> Exercise description
Exactly reproduce the lines from the line containing "Write part 2" to the end of the data below, inclusive, and nothing else.

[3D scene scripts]

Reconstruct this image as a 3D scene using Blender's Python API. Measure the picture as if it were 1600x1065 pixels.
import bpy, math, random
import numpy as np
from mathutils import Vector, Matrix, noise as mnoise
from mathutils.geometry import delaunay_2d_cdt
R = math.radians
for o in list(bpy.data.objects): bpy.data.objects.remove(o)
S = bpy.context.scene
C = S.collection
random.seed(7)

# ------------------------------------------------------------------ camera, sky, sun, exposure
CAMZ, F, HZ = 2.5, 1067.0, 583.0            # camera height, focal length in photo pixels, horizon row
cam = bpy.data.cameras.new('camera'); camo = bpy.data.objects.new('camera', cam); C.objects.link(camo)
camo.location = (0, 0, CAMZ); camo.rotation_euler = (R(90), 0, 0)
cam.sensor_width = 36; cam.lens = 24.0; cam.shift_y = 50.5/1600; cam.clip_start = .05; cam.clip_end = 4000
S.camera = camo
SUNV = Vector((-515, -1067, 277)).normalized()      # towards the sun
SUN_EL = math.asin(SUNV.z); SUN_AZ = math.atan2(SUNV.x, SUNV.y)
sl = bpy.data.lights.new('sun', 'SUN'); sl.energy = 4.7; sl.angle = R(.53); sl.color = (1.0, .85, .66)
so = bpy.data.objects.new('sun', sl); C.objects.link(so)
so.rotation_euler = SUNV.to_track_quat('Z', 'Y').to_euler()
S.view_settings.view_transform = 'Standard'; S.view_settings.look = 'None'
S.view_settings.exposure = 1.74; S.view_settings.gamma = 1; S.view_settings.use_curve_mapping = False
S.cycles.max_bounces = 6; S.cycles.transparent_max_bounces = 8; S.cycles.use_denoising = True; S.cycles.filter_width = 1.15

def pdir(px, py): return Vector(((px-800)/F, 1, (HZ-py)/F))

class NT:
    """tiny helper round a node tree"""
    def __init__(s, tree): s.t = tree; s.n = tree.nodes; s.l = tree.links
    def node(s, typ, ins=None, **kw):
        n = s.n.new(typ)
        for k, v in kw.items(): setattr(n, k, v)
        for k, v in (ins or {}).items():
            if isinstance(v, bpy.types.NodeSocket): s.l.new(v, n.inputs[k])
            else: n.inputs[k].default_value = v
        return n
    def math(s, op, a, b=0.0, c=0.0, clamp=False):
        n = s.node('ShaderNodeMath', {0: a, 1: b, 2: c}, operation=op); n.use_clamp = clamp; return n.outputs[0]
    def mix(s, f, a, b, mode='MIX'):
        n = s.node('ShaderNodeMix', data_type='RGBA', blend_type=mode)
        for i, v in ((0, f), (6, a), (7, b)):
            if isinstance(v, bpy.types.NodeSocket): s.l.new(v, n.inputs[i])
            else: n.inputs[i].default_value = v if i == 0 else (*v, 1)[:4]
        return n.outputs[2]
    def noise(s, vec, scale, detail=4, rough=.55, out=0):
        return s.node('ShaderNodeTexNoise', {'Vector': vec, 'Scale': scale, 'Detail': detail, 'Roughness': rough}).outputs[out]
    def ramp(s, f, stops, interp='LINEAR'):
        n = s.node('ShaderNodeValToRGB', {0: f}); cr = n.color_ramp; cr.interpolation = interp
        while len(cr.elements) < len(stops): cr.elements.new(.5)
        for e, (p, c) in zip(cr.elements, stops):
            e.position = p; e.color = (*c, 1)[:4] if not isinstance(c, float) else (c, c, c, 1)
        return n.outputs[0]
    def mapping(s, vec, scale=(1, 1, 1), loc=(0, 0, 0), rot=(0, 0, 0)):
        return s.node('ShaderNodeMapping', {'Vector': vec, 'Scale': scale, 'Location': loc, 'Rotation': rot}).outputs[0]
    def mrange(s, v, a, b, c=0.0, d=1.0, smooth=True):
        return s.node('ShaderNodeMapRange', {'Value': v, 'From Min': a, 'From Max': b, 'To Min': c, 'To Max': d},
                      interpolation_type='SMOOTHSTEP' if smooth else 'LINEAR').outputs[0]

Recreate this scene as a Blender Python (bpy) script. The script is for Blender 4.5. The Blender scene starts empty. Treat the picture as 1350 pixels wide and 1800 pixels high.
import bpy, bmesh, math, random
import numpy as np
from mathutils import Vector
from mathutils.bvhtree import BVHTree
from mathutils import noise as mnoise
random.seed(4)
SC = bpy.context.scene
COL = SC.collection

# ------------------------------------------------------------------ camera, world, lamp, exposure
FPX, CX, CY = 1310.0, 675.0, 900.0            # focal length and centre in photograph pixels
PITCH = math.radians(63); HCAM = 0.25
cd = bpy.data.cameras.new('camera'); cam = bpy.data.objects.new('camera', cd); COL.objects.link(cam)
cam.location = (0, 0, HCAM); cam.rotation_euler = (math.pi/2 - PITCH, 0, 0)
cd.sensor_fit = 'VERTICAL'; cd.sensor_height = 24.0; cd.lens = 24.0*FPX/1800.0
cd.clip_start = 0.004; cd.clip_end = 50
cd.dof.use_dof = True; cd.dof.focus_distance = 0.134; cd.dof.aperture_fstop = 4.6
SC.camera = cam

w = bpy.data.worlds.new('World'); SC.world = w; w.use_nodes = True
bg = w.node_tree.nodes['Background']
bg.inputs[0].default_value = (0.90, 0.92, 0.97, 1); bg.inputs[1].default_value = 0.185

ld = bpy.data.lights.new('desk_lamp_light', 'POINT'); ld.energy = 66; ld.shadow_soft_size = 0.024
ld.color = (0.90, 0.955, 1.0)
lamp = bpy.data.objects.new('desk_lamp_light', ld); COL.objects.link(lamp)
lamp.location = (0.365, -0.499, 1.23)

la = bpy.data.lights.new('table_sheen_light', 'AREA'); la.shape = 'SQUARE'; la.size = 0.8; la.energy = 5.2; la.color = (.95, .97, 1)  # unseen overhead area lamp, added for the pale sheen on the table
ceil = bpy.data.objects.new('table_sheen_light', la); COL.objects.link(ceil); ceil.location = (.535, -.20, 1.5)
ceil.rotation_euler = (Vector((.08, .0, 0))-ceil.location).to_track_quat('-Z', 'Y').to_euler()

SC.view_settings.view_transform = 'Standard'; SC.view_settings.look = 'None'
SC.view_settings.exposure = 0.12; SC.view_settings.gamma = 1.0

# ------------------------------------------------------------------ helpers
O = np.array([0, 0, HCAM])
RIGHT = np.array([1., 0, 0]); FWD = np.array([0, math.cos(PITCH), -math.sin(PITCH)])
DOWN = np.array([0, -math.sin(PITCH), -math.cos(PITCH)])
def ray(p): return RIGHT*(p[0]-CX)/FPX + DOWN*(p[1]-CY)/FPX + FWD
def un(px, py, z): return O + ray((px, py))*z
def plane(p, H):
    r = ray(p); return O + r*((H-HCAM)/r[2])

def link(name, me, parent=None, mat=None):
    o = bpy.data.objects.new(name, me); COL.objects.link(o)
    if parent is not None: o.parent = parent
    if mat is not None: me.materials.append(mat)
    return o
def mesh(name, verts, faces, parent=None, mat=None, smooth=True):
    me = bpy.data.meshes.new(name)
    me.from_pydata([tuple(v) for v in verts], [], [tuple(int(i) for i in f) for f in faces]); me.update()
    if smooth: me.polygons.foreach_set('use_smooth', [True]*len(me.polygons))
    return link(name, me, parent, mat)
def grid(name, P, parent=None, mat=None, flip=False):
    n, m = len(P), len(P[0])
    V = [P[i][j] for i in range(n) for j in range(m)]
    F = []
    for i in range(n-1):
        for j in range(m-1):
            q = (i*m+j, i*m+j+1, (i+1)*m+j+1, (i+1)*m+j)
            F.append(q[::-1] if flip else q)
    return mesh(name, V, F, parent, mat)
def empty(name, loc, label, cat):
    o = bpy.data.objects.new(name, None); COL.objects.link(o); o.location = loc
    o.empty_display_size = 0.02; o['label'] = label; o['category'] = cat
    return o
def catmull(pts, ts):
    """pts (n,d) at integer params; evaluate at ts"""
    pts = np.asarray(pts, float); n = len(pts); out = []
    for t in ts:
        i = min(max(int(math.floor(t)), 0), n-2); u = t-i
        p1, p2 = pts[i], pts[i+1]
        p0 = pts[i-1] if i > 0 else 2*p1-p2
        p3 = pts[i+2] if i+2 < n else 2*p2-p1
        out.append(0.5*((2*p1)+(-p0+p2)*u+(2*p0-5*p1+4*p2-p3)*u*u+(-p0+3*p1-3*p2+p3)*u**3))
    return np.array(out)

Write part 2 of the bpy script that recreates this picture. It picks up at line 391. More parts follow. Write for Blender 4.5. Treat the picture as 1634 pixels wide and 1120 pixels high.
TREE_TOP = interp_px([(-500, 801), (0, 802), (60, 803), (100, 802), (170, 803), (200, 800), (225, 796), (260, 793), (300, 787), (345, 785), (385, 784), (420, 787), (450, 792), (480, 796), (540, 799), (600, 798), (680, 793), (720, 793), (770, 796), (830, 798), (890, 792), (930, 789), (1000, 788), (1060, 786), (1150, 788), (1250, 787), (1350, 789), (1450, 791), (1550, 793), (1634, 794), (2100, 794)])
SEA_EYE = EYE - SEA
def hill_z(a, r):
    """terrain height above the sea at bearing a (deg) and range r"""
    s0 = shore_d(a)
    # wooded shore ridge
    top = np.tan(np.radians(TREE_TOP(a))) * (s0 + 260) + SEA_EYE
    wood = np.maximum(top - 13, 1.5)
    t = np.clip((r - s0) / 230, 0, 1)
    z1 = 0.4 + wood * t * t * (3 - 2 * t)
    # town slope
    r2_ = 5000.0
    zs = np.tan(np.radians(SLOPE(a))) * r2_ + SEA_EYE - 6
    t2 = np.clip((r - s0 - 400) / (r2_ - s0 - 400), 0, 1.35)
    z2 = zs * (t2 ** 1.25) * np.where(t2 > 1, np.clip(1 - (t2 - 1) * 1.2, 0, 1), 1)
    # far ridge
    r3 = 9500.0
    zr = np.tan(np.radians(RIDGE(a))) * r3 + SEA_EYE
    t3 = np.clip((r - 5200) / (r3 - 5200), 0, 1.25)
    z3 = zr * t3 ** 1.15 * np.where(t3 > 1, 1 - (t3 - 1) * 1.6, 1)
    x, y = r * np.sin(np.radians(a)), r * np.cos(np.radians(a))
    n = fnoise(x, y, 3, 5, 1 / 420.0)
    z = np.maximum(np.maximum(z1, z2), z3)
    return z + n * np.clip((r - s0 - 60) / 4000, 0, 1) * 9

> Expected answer
Write part 2 of the bpy script that recreates this picture. It picks up at line 391. More parts follow. Write for Blender 4.5. Treat the picture as 1634 pixels wide and 1120 pixels high.
TREE_TOP = interp_px([(-500, 801), (0, 802), (60, 803), (100, 802), (170, 803), (200, 800), (225, 796), (260, 793), (300, 787), (345, 785), (385, 784), (420, 787), (450, 792), (480, 796), (540, 799), (600, 798), (680, 793), (720, 793), (770, 796), (830, 798), (890, 792), (930, 789), (1000, 788), (1060, 786), (1150, 788), (1250, 787), (1350, 789), (1450, 791), (1550, 793), (1634, 794), (2100, 794)])
SEA_EYE = EYE - SEA
def hill_z(a, r):
    """terrain height above the sea at bearing a (deg) and range r"""
    s0 = shore_d(a)
    # wooded shore ridge
    top = np.tan(np.radians(TREE_TOP(a))) * (s0 + 260) + SEA_EYE
    wood = np.maximum(top - 13, 1.5)
    t = np.clip((r - s0) / 230, 0, 1)
    z1 = 0.4 + wood * t * t * (3 - 2 * t)
    # town slope
    r2_ = 5000.0
    zs = np.tan(np.radians(SLOPE(a))) * r2_ + SEA_EYE - 6
    t2 = np.clip((r - s0 - 400) / (r2_ - s0 - 400), 0, 1.35)
    z2 = zs * (t2 ** 1.25) * np.where(t2 > 1, np.clip(1 - (t2 - 1) * 1.2, 0, 1), 1)
    # far ridge
    r3 = 9500.0
    zr = np.tan(np.radians(RIDGE(a))) * r3 + SEA_EYE
    t3 = np.clip((r - 5200) / (r3 - 5200), 0, 1.25)
    z3 = zr * t3 ** 1.15 * np.where(t3 > 1, 1 - (t3 - 1) * 1.6, 1)
    x, y = r * np.sin(np.radians(a)), r * np.cos(np.radians(a))
    n = fnoise(x, y, 3, 5, 1 / 420.0)
    z = np.maximum(np.maximum(z1, z2), z3)
    return z + n * np.clip((r - s0 - 60) / 4000, 0, 1) * 9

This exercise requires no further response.